-- What you have to do --
Give back exactly the lines running from the line that holds "The Blender Python script for this scene continues." through the line that holds "group=TREES, nlimb=80, inner=.5)", ends included, and no other lines.

-- Stored rows --
━━━━

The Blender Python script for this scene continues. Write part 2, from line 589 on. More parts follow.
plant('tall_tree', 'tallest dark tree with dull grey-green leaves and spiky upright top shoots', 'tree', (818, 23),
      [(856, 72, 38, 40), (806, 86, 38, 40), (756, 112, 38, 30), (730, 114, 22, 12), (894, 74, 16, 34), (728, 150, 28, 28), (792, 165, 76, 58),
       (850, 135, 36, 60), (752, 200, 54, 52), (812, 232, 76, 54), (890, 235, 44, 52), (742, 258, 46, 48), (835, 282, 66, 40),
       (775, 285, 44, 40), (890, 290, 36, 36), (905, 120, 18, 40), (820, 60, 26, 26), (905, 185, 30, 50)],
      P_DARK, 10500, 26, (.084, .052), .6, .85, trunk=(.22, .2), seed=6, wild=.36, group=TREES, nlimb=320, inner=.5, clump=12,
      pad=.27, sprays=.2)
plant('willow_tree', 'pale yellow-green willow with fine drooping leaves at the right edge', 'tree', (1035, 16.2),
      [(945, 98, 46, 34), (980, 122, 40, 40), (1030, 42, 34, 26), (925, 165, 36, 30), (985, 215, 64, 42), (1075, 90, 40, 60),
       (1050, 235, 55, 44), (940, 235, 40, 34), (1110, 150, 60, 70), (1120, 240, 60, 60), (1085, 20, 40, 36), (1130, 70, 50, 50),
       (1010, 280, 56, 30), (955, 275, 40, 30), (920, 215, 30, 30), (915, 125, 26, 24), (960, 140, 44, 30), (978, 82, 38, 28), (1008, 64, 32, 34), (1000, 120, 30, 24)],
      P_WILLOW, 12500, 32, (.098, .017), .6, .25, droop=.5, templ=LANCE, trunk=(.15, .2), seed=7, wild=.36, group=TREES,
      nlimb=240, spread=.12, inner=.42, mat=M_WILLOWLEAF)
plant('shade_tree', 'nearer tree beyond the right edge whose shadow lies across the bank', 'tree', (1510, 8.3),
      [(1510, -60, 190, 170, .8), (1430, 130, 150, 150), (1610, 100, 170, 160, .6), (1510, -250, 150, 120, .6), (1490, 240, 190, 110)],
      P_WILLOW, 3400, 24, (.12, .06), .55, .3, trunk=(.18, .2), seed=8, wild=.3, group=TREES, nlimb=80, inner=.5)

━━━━

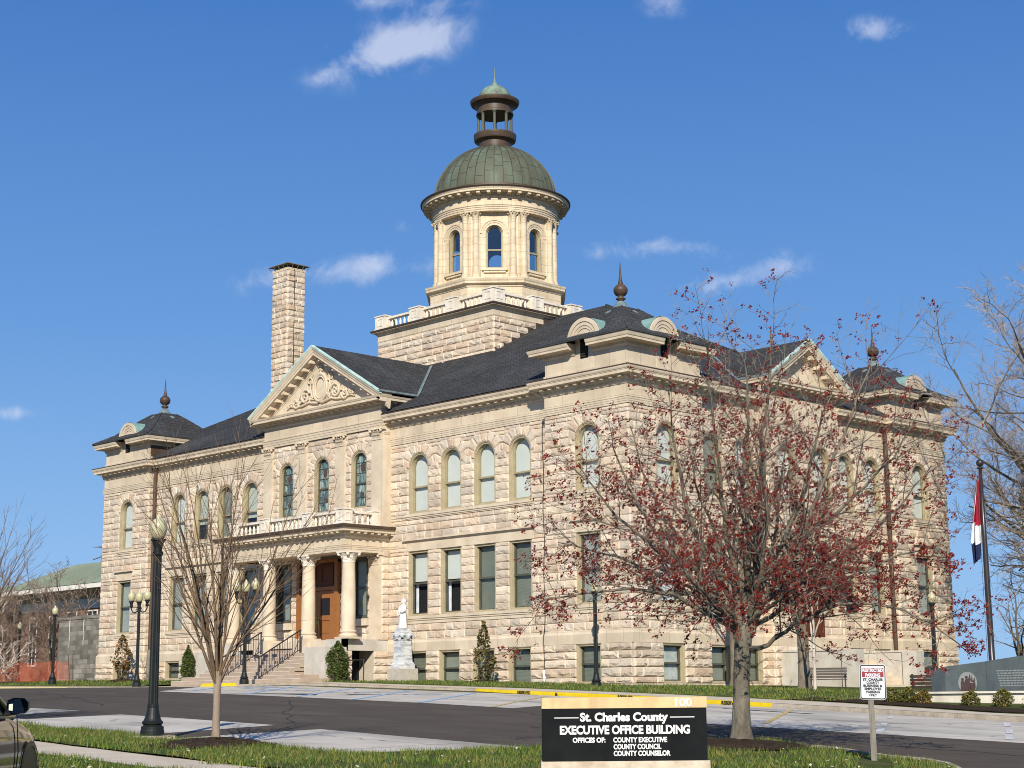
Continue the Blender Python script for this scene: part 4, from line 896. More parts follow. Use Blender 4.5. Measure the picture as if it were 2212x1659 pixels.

━━━━

-- Answer to this problem --
The Blender Python script for this scene continues. Write part 2, from line 589 on. More parts follow.
plant('tall_tree', 'tallest dark tree with dull grey-green leaves and spiky upright top shoots', 'tree', (818, 23),
      [(856, 72, 38, 40), (806, 86, 38, 40), (756, 112, 38, 30), (730, 114, 22, 12), (894, 74, 16, 34), (728, 150, 28, 28), (792, 165, 76, 58),
       (850, 135, 36, 60), (752, 200, 54, 52), (812, 232, 76, 54), (890, 235, 44, 52), (742, 258, 46, 48), (835, 282, 66, 40),
       (775, 285, 44, 40), (890, 290, 36, 36), (905, 120, 18, 40), (820, 60, 26, 26), (905, 185, 30, 50)],
      P_DARK, 10500, 26, (.084, .052), .6, .85, trunk=(.22, .2), seed=6, wild=.36, group=TREES, nlimb=320, inner=.5, clump=12,
      pad=.27, sprays=.2)
plant('willow_tree', 'pale yellow-green willow with fine drooping leaves at the right edge', 'tree', (1035, 16.2),
      [(945, 98, 46, 34), (980, 122, 40, 40), (1030, 42, 34, 26), (925, 165, 36, 30), (985, 215, 64, 42), (1075, 90, 40, 60),
       (1050, 235, 55, 44), (940, 235, 40, 34), (1110, 150, 60, 70), (1120, 240, 60, 60), (1085, 20, 40, 36), (1130, 70, 50, 50),
       (1010, 280, 56, 30), (955, 275, 40, 30), (920, 215, 30, 30), (915, 125, 26, 24), (960, 140, 44, 30), (978, 82, 38, 28), (1008, 64, 32, 34), (1000, 120, 30, 24)],
      P_WILLOW, 12500, 32, (.098, .017), .6, .25, droop=.5, templ=LANCE, trunk=(.15, .2), seed=7, wild=.36, group=TREES,
      nlimb=240, spread=.12, inner=.42, mat=M_WILLOWLEAF)
plant('shade_tree', 'nearer tree beyond the right edge whose shadow lies across the bank', 'tree', (1510, 8.3),
      [(1510, -60, 190, 170, .8), (1430, 130, 150, 150), (1610, 100, 170, 160, .6), (1510, -250, 150, 120, .6), (1490, 240, 190, 110)],
      P_WILLOW, 3400, 24, (.12, .06), .55, .3, trunk=(.18, .2), seed=8, wild=.3, group=TREES, nlimb=80, inner=.5)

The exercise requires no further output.